Der Film spielt auch mit den Medien an sich. Die Frage wer mehr wert ist, wird behandelt, aber auch was man tun muss, um heutzutage nicht ins Abseits zu geraten. Wie es scheint, hat Inárritu einen Narren an Twitter gefressen gehabt. Okay, es mag auch an der Nähe von Twitter zu einem Vogel gelegen haben. Sam jedenfalls twittert am Ende für ihren Vater. Twitter ist Macht, so der lässt der Film einen glauben. Wir sind alle egozentrisch und wollen uns profilieren, wollen alle geliebt werden. Das kann uns das Medium geben. Gleichzeit entfremdet uns das Smartphone, der Blick durch die Kamera (auch bei der Geburt von Sam, so Riggan) von unserer Umwelt. Nichts Neues, was uns Inárritu da sagt — aber immer noch passend.

Obwohl Birdman ein Drama um einen gealterten Schauspieler ist, der nicht ins Vergessen geraten will, hat der Film auch einen sehr guten, feinen Humor. Manchmal ist der Humor nicht mal leise, sondern schenkelklopfend. Somit ist Birdman beste Unterhaltung.
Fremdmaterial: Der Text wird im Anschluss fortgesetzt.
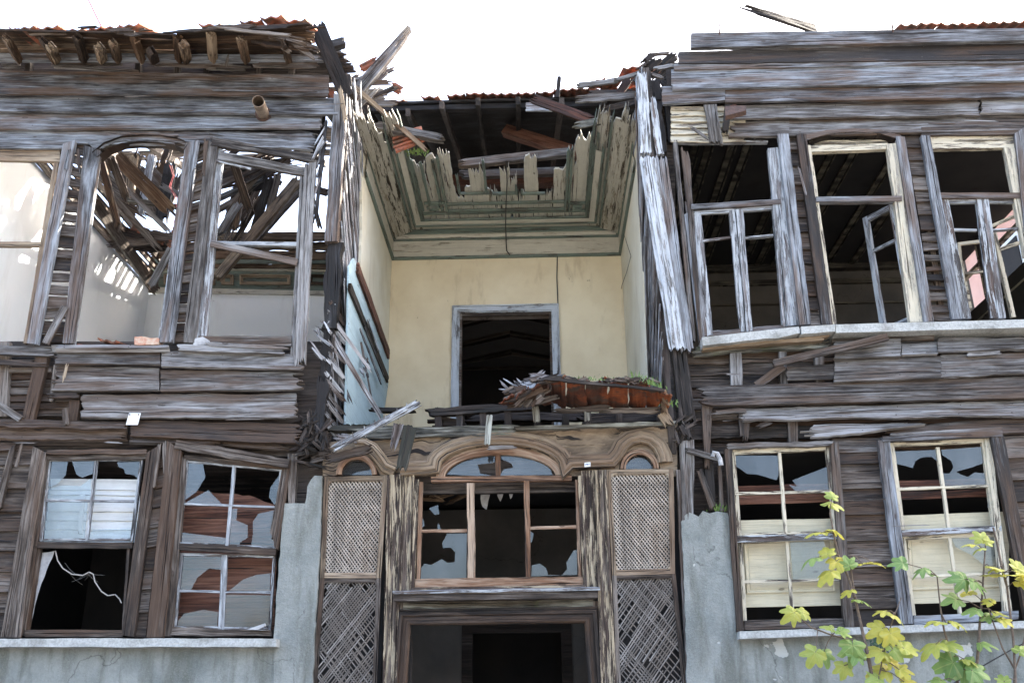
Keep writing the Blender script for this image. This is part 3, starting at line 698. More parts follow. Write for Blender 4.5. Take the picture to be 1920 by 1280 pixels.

Der Schluss ist übrigens einer, über den man sich dann gerne noch mal mit seiner Begleitung unterhalten kann. Was der wohl bedeuten mag …? Birdman hat es tatsächlich geschafft, dass sich zwei Moviejunkies wieder mal nach einem Kinogang über den Film unterhalten haben.

Birdman hört sich schon manches Mal wie Batman an … Und dann mit Keaton! Nette Idee, Herr Inárritu.